Technology

Rambus Shares Pop on Sales, Outlook, Acquisition

Technology-licensing company Rambus Inc. (NASDAQ: RMBS) beat earnings and revenue estimates when it reported fourth-quarter results after markets closed on Monday. The icing on the cake was an improved outlook, and the cherry on top was an acquisition that seems to fit right into the company’s business.

Adjusted earnings per share rose to $0.18, excluding the impact of stock-based compensation, compared with the analysts’ consensus estimate of $0.08. Revenues rose 6.6% to $76.8 million compared with an estimate of $74 million. Revenues rose as a result of higher royalty payments from chipmaker SK Hynix and IBM, and a license renewal with Toshiba.

For 2016, Rambus forecast revenue in a range of $310 to $325 million, well above the analysts’ consensus of $294 million, and for the first quarter the company forecast revenue of $71 million to $75 million, compared with a consensus estimate of $73.03 million.

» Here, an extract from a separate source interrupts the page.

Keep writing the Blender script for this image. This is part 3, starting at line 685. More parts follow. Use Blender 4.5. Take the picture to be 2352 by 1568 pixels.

Analysts expect earnings per share of $0.16 in the first quarter and $0.61 for the full year.

The acquisition of U.K.-based Smart Card Software for about $92 million adds a secure mobile-payment and ticketing platform to Rambus’s CryptoManager platform. The company expects the acquisition to contribute to pro forma earnings within the first 12 months after the deal closes.

In Tuesday’s noon hour, Rambus shares traded up almost 8% to $12.08, in a 52-week range of $9.86 to $15.49. The consensus price target on the stock is $13.33.